Still lack of growth catalysts despite share price at multi-year low

TheEdge Mon, Mar 25, 2019 10:28am - 5 years View Original


KUALA LUMPUR: Last year, plantation companies were the big losers by share price performance on Bursa Malaysia.

The reason was that planters had a bad year in 2018. Their earnings dropped sharper than expected, no thanks to lower sales and lower average selling prices of fresh fruit bunches (FFB), crude palm oil (CPO) and palm kernel.

For Genting Plantations Bhd, its annual net profit halved to RM164.90 million for the financial year ended Dec 31, 2018 (FY18), against RM335.09 million the year before, dragged by weaker selling prices. Its improved revenue on higher offtake of biodiesel and refinery products from its downstream manufacturing segment together with progressive completion of works at its property segment, however, was not strong enough to stem the fall on profit.

Likewise, Sarawak Oil Palms Bhd’s net profit plunged 74% from RM232.92 million to RM61.30 million in 2018, its lowest net profit  in 12 years for quite similar reasons as Genting Plantations. Just few plantation stocks, such as United Plantations Bhd and Genting Plantations, eked out marginal gains on share price. Most of the rest had fallen more than 25% in the course of a year, Bloomberg data showed.

Fundsupermart Research analyst Jerry Lee Chee Yeong foresees limited growth moving forward, although most of the industry’s negative factors have been priced in. “At this moment, we do not see any strong catalysts that could drive earnings for the plantation sector, especially for the CPO players. The sector is uninteresting in our view and would be rather flattish this year,” Lee told The Edge Financial Daily.

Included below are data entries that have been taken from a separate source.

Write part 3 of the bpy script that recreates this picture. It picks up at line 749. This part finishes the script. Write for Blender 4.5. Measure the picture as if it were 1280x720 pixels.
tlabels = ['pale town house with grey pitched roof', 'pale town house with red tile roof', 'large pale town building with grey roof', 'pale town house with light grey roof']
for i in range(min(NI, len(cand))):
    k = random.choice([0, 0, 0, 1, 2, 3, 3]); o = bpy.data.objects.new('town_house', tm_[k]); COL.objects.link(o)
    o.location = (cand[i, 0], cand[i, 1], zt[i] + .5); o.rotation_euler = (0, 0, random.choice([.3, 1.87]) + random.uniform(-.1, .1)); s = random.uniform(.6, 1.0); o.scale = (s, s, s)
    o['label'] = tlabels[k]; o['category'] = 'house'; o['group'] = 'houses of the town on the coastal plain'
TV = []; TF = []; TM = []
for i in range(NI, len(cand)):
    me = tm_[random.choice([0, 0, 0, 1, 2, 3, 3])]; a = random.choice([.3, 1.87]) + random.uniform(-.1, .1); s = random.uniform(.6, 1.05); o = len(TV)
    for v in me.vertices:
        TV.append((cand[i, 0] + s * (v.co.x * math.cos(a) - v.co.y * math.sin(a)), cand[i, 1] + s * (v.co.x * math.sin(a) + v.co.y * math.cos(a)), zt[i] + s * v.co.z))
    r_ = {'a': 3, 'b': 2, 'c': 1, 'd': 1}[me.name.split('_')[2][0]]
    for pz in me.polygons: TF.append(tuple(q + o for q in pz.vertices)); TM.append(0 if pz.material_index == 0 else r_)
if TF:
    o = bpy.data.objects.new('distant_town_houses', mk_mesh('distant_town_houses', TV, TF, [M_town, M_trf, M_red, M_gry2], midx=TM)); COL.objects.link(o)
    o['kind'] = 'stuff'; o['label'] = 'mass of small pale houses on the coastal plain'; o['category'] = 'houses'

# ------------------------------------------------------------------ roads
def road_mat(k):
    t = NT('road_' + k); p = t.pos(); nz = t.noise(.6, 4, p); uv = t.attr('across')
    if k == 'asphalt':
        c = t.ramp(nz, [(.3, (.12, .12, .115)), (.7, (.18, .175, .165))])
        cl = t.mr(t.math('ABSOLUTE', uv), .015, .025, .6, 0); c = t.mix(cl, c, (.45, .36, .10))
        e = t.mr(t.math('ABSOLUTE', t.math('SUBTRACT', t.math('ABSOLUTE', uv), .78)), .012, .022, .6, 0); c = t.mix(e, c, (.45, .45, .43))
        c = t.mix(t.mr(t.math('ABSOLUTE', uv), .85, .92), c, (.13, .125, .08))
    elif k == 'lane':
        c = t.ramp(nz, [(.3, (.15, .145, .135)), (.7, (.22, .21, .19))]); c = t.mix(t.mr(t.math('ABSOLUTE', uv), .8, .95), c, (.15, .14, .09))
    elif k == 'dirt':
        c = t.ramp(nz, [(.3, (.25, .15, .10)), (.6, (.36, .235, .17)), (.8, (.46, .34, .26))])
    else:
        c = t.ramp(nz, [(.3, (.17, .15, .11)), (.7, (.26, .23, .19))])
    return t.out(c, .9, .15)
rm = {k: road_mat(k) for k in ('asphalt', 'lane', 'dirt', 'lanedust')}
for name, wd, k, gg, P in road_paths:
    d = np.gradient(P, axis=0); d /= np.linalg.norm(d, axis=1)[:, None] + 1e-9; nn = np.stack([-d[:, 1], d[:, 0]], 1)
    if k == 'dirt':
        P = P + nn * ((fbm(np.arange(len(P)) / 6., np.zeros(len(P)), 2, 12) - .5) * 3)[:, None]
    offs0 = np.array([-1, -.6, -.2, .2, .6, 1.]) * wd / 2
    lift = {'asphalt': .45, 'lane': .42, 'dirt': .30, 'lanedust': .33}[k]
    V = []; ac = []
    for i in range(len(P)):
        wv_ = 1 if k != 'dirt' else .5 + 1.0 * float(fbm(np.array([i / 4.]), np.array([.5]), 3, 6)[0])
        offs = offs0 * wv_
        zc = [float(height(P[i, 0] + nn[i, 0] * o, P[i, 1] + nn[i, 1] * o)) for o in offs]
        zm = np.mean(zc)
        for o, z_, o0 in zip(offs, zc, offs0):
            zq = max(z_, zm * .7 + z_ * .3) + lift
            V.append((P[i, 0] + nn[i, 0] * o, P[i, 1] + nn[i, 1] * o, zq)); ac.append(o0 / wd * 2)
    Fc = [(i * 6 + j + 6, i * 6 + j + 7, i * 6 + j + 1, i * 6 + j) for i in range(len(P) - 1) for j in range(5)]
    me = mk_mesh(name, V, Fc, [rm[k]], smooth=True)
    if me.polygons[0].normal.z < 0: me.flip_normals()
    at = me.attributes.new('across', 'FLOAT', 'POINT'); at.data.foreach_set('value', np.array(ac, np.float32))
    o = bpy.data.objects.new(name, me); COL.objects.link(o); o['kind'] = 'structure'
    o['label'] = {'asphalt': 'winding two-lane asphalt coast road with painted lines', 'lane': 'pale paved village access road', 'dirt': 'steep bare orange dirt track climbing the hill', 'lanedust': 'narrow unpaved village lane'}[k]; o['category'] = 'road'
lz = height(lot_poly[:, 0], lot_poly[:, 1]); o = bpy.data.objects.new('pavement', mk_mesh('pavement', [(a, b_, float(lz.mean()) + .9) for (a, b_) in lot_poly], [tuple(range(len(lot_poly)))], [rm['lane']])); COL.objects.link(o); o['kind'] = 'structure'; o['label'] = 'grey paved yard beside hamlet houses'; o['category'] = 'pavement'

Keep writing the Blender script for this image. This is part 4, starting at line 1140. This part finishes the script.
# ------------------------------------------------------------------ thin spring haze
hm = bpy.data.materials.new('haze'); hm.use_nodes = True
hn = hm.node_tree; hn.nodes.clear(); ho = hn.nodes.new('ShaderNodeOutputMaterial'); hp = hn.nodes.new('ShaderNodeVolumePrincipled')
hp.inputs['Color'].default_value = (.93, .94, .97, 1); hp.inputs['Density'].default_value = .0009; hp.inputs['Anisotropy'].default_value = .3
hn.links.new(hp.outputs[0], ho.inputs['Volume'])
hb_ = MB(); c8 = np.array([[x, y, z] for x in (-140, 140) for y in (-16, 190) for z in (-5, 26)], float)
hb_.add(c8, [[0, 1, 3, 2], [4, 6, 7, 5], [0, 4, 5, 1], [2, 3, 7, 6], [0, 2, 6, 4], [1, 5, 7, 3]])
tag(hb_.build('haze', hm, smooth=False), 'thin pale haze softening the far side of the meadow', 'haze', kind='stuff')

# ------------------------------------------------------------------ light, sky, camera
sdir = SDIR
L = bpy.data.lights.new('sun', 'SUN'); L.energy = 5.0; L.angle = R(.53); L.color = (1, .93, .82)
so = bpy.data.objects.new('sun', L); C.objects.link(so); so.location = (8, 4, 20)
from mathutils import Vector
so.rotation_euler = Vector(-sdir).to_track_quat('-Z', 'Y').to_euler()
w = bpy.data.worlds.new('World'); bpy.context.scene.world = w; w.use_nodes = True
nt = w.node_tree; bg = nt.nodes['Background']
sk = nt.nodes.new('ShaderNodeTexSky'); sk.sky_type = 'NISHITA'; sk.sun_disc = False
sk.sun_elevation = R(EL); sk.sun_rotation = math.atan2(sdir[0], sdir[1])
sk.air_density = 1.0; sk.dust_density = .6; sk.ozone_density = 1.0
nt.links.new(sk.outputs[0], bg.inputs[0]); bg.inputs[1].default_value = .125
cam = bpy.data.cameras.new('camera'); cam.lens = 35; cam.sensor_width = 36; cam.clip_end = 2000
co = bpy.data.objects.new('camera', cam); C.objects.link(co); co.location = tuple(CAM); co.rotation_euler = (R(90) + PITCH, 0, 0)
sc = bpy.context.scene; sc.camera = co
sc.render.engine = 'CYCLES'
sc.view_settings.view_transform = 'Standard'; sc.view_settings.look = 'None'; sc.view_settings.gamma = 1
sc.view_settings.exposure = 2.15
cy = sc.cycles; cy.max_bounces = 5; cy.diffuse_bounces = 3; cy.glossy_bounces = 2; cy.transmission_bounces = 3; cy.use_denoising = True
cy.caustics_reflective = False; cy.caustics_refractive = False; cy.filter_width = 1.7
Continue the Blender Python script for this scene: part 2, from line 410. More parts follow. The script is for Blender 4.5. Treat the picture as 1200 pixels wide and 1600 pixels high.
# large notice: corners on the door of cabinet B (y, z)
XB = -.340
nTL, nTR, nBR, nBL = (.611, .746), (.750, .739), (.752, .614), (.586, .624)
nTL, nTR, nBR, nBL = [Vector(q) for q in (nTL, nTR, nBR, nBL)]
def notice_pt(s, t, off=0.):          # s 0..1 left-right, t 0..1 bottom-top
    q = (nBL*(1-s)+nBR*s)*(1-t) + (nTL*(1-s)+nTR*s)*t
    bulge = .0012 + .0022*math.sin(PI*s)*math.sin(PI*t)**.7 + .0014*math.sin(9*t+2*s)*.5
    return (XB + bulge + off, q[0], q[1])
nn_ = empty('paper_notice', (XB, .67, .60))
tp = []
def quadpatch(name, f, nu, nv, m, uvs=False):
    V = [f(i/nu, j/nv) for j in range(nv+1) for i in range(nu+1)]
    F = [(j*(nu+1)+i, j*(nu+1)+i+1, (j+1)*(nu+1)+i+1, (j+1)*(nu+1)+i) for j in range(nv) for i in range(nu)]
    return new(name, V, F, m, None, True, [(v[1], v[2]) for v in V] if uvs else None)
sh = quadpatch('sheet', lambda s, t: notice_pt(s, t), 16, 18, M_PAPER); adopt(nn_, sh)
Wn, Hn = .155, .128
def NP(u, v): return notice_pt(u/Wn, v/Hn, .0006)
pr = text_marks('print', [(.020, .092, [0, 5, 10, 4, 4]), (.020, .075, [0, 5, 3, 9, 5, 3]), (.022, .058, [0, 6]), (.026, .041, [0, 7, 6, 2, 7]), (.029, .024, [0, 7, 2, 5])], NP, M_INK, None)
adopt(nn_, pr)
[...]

Nonetheless, CIMB regional head of agribusiness Ivy Ng sees CPO production, which improved 12% year-on-year (y-o-y) in the first two months of 2019, bodes well for plantation earnings. But this is likely to be more than offset by the 17% y-o-y decline in CPO prices and rising costs due to higher minimum wages, she added.

Ng sees average CPO prices at RM2,400 a tonne this year.

AllianceDBS Research, however, is more positive. It expects CPO prices to be at RM2,560 in FY19, RM2,560 in FY20 and RM2,590 in FY21, helped by an incremental two million tonnes in palm oil demand as a result of Indonesia’s B20 mandate.

This will be supported by a pickup in demand due to the dissipating effects of bumper crops from Indonesia last year. The restocking activities from India and China, as well as slower output growth as FFB yields are also not expected to fully normalise to its 2015 level will lend support to edible oil prices.

“Malaysian plantation players mostly have upstream exposure, which is why we believe the profitability of most plantation players are expected to improve significantly year-on-year on the back of an increase in CPO prices due to high operating leverage.

“Having said this, crude palm kernel oil and coconut oil prices have been depressed thus far and if CPO prices remain depressed, the lower feedstock cost for oleochemicals is expected to cushion some of the fall in upstream earnings,” the research firm said.